#### [Record set]

════════

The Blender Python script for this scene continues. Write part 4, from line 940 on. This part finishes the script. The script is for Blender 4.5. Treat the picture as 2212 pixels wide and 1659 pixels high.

════════

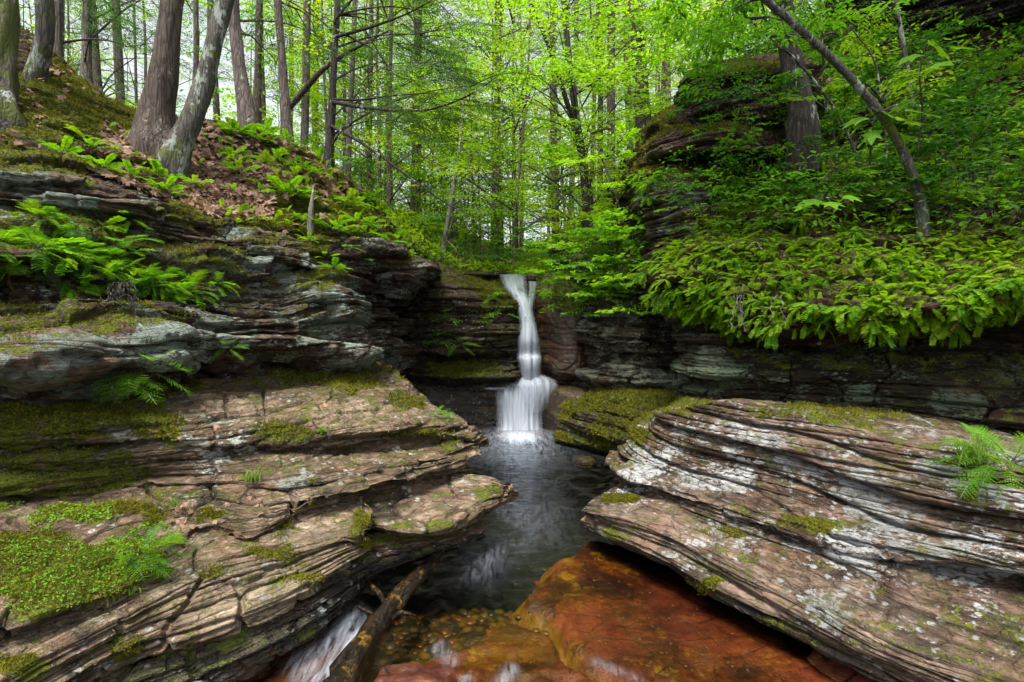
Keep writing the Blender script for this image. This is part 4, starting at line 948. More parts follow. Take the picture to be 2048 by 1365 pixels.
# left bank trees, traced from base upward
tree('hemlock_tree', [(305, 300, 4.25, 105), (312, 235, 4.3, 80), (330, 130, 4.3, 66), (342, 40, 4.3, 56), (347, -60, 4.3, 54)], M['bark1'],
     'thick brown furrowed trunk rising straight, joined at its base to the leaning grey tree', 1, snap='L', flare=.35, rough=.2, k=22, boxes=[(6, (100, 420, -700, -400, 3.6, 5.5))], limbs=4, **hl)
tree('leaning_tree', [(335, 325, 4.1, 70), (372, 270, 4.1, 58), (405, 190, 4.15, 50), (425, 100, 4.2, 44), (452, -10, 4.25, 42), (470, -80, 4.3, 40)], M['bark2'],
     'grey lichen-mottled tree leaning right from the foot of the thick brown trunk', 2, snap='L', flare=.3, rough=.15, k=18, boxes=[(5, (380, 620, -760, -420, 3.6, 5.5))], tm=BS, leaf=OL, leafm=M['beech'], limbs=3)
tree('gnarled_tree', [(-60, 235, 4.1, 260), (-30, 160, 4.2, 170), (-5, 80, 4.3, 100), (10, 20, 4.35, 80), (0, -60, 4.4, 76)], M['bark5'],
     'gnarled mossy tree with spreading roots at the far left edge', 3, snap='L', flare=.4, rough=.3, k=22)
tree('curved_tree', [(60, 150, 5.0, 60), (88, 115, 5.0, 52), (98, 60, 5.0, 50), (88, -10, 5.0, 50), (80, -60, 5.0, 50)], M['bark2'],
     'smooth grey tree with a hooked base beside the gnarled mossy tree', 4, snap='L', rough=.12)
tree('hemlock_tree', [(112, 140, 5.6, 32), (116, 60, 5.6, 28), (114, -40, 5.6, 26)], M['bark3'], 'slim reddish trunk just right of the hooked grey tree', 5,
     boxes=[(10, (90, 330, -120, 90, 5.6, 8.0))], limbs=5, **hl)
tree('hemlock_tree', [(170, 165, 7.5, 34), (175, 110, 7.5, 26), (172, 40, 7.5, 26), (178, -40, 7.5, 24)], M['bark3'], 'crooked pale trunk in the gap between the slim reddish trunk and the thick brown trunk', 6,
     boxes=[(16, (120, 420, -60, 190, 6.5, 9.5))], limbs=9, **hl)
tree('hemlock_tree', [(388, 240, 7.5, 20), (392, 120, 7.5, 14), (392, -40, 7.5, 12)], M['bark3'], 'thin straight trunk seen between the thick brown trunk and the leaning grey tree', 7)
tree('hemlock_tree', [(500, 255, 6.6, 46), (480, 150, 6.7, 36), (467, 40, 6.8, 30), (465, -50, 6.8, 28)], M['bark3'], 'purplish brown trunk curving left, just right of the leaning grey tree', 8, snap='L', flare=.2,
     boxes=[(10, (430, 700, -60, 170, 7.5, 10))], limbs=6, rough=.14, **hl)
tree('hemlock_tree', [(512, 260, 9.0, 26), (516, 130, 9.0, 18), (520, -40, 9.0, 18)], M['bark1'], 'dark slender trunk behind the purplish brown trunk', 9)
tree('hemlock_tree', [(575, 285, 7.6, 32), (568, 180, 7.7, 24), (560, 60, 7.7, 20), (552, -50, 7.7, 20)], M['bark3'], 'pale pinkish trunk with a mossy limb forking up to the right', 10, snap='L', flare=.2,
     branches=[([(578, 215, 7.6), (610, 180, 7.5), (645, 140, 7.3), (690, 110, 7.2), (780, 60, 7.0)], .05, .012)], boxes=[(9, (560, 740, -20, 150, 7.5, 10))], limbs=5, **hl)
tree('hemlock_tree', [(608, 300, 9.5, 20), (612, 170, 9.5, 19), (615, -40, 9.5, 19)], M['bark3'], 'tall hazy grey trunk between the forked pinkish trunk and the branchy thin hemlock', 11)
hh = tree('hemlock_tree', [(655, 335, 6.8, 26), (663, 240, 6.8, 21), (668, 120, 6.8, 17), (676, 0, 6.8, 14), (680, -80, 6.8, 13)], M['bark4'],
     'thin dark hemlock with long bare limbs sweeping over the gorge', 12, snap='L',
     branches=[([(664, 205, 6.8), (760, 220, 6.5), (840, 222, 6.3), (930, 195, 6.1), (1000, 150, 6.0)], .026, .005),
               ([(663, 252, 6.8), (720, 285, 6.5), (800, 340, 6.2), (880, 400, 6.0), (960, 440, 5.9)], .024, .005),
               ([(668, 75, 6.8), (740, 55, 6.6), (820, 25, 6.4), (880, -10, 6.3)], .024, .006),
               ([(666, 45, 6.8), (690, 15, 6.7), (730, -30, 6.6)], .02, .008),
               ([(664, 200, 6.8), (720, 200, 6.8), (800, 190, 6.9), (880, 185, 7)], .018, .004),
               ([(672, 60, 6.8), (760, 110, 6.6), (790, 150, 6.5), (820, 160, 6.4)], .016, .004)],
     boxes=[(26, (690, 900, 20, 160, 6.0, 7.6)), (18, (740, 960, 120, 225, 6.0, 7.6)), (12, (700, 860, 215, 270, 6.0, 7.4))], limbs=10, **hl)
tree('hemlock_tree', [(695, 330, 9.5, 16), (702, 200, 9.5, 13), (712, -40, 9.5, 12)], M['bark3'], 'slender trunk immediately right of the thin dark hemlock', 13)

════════

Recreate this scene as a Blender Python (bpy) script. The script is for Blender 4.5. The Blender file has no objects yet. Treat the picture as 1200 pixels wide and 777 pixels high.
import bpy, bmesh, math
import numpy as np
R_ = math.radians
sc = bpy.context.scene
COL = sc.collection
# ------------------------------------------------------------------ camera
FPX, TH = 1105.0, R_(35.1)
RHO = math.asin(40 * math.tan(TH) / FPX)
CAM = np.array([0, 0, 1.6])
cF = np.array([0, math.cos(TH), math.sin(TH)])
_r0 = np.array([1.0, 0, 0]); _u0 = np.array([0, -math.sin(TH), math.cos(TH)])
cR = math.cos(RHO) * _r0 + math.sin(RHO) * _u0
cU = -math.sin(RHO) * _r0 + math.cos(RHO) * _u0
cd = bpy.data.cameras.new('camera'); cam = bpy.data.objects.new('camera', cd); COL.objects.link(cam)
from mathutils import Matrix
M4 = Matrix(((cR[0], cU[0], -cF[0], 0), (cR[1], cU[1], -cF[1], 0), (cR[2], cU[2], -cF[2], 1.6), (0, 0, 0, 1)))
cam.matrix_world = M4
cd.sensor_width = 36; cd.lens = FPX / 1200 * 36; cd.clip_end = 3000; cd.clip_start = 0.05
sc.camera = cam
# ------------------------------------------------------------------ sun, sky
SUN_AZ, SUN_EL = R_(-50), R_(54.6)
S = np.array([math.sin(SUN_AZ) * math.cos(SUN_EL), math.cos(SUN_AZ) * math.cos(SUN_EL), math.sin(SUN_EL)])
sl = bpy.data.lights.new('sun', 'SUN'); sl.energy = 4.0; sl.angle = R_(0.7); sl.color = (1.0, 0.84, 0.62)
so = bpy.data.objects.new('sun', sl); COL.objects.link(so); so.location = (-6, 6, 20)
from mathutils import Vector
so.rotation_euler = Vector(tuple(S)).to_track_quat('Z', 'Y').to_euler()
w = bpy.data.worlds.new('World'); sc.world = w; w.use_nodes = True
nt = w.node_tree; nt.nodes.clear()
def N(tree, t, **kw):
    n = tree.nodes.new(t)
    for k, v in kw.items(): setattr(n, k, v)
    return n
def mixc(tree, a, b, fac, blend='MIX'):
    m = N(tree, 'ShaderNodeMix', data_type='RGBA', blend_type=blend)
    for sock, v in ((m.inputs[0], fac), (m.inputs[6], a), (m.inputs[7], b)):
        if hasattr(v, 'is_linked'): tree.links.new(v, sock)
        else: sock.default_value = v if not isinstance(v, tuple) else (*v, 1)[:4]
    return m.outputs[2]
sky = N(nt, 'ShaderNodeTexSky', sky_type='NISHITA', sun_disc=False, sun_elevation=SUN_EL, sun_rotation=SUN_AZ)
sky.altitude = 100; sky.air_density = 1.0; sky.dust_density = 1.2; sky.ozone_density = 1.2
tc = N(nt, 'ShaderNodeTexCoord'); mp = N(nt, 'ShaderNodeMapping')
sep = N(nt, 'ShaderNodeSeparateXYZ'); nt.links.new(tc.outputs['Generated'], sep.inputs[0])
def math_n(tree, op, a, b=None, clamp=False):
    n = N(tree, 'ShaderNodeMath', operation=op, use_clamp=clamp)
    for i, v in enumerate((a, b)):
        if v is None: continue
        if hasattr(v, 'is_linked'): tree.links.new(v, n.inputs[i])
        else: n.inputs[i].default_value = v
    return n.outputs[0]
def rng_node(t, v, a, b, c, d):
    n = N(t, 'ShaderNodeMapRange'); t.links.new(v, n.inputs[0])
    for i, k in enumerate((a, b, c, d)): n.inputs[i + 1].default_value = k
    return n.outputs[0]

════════

#### [What you need to do]
Which lines contain the word "high"? Copy each one.

#### [Solution to this exercise]
The Blender Python script for this scene continues. Write part 4, from line 940 on. This part finishes the script. The script is for Blender 4.5. Treat the picture as 2212 pixels wide and 1659 pixels high.
Recreate this scene as a Blender Python (bpy) script. The script is for Blender 4.5. The Blender file has no objects yet. Treat the picture as 1200 pixels wide and 777 pixels high.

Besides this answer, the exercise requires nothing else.